Finally, someone recognizes that the “service industry” does not function like the “product industry”. Thank you. I struggle with trying to determine how to market my bookkeeping/tax service business online. After reviewing various websites, I have determined that they don’t know how to market their services either. My niche is the independent business owner and there is so much that they struggle with. Trying to determine how to reach them has been my struggle.
Thanks again, for the guidance.
Terri K

Terri, thanks for your comment. I think regarding a website for a service like yours, the most important thing to recognize is that it’s very unusual for someone to find your site on their own and decide to contact you. It’s much more likely that the biz owner hears about you in some other way, and then comes to your site to find out more.

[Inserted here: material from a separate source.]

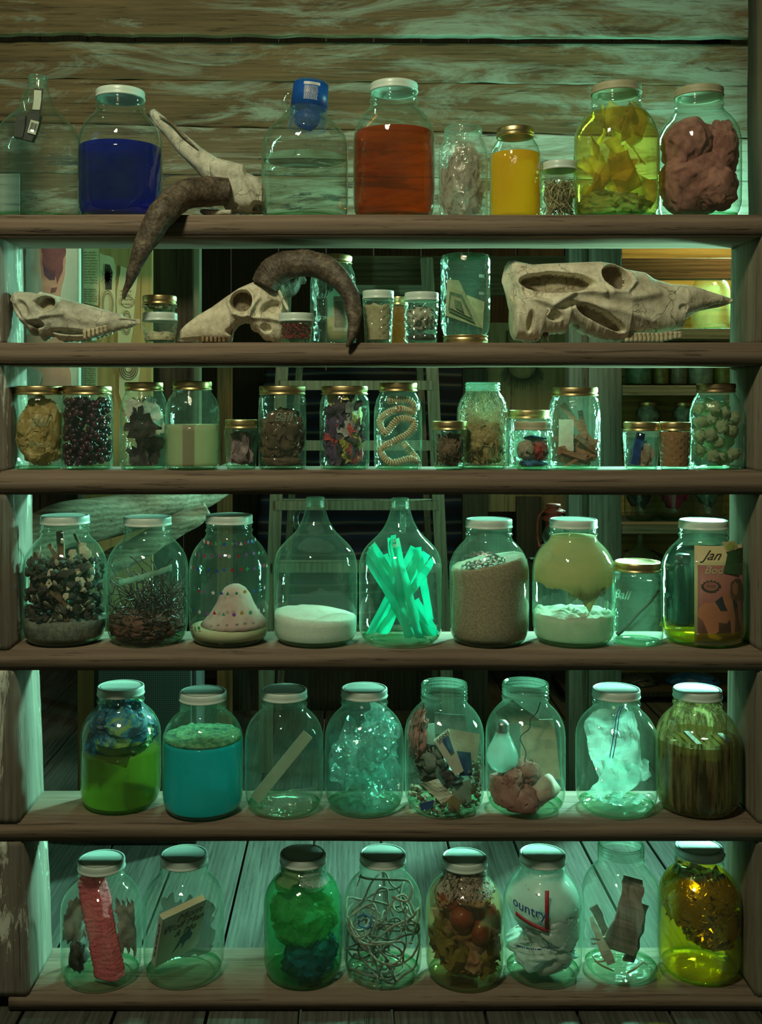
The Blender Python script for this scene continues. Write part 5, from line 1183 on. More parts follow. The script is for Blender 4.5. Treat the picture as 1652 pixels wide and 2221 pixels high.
cb = root('camera_box', (J.x, J.y, J.z), 'crushed white and blue cardboard box reading SONY in the rubbish jar', 'box')
CRD = S('card_cream', (.52, .50, .36), (.44, .41, .28), 25, .8); CBL = S('card_blue', (.03, .09, .22), (.02, .06, .15), 25, .7); CWH = S('card_white', (.62, .62, .50), (.52, .52, .42), 25, .8)
jq([(940, 1604, -.05), (972, 1580, -.05), (1004, 1668, -.052), (986, 1678, -.052)], .012, CWH, 'side_panel', par=cb)
jq([(972, 1580, -.05), (1040, 1592, -.02), (1034, 1655, -.03), (990, 1630, -.05)], .001, CRD, 'front_panel', par=cb)
jq([(958, 1606, -.066), (972, 1594, -.066), (984, 1628, -.067), (976, 1634, -.067)], .0006, CBL, 'blue_print', par=cb)
jq([(984, 1628, -.055), (1020, 1632, -.05), (1024, 1682, -.05), (996, 1682, -.055)], .002, CBL, 'torn_flap', par=cb)
tv = text_vf('SONY', .011, .0002); p0 = local(J, 961, 1597, -.0655)
mk('box_lettering', xf(tv, Matrix.Translation(p0) @ Matrix.Rotation(-.75, 4, 'Y')), INK, cb, smooth=False)
jq([(942, 1545, .0), (1008, 1552, .0), (1014, 1590, .0), (944, 1592, .0)], .001, S('grey_rag', (.16, .24, .22), None, 40, .9), 'grey_rag', 'grey square of cloth standing behind the camera box', 'cloth', seed=3, amp=.008)
jq([(928, 1570, -.04), (942, 1568, -.04), (944, 1616, -.045), (924, 1612, -.045)], .004, S('frosted_piece', (.5, .75, .66), None, 20, .4, trans=.4), 'frosted_plastic', 'frosted plastic piece left of the camera box', 'plastic', amp=.001)
jq([(905, 1700, -.05), (950, 1690, -.06), (985, 1728, -.06), (960, 1740, -.06)], .001, CWH, 'torn_card', 'torn cream card lying low in the rubbish jar', 'card', seed=4, amp=.012)
jq([(975, 1700, -.055), (1020, 1690, -.045), (1022, 1738, -.045), (985, 1735, -.055)], .001, S('pale_green_card', (.38, .48, .38), None, 20, .8), 'green_card', 'pale green card at the lower right of the rubbish jar', 'card', seed=6, amp=.004)
jq([(966, 1736, -.068), (984, 1722, -.07), (998, 1740, -.068), (996, 1762, -.06)], .003, S('yellow_card', (.48, .36, .17), None, 20, .8), 'yellow_card', 'folded yellow card at the bottom of the rubbish jar', 'card')
jq([(910, 1742, -.05), (942, 1735, -.06), (938, 1752, -.06), (912, 1760, -.05)], .002, S('blue_scrap', (.02, .08, .25), None, 20, .6), 'blue_scrap', 'small blue scrap at the lower left of the rubbish jar', 'scrap')
put(J, 'pink_fluff', blob(local(J, 900, 1590, -.02), (.022, .03, .045), .4, 3, 4, 4), S('insulation_pink', (.58, .30, .26), (.34, .13, .11), 30, .95, trans=.2, bump=.6), 'pink insulation wad pressed left in the rubbish jar', 'insulation')
put(J, 'grey_wad', blob(local(J, 935, 1650, -.02), (.03, .035, .04), .35, 3, 14, 4), S('lint_grey', (.20, .25, .21), (.11, .14, .12), 40, .95), 'grey lint wad in the middle of the rubbish jar', 'lint')
put(J, 'black_scrap', blob(local(J, 970, 1685, -.03), (.03, .03, .018), .4, 3, 15, 3), S('black_scrap', (.05, .04, .035)), 'dark scrap beneath the camera box', 'scrap')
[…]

That suggests that what you really need to focus on with your site is “why hire THIS bookkeeping/tax service vs. any other.” See if looking through that lens could be helpful in deciding what copy to have on your site.

First of all, I *love* your book “Get Clients Now!” It’s helped focus me in a way that “winging it” just doesn’t accomplish.

I think “killer” copy in this context is just bad copy. This genre of Direct Response … getting someone to respond right away … can be done poorly. “Unrealistic promises, overblown claims, and bonus gifts that have nothing to do with what’s being sold” have no place in *truly* killer copy. Promises always have to be fulfilled. Claims — even if sensationalized — need to be rooted in reality (“reason why” copy). And gifts should have some bearing on the product or service.

I also agree that professional services should not be sold in the same way products are sold. Asking for the order from a sales letter for professional services … probably a bad idea. On the other hand, Direct Response done well can lead to inquiries for more information or appointments. Maybe even a sale or two right off the bat.

The basic elements of a good Direct Response piece … getting attention, swiftly leading the reader along, countering all possible objections, and asking for a response now that can be measured and tracked accurately … can be used effectively in emails, sales letters, website copy, and so on.

It just has to be done right.

Thanks for publishing “Get Clients Now!”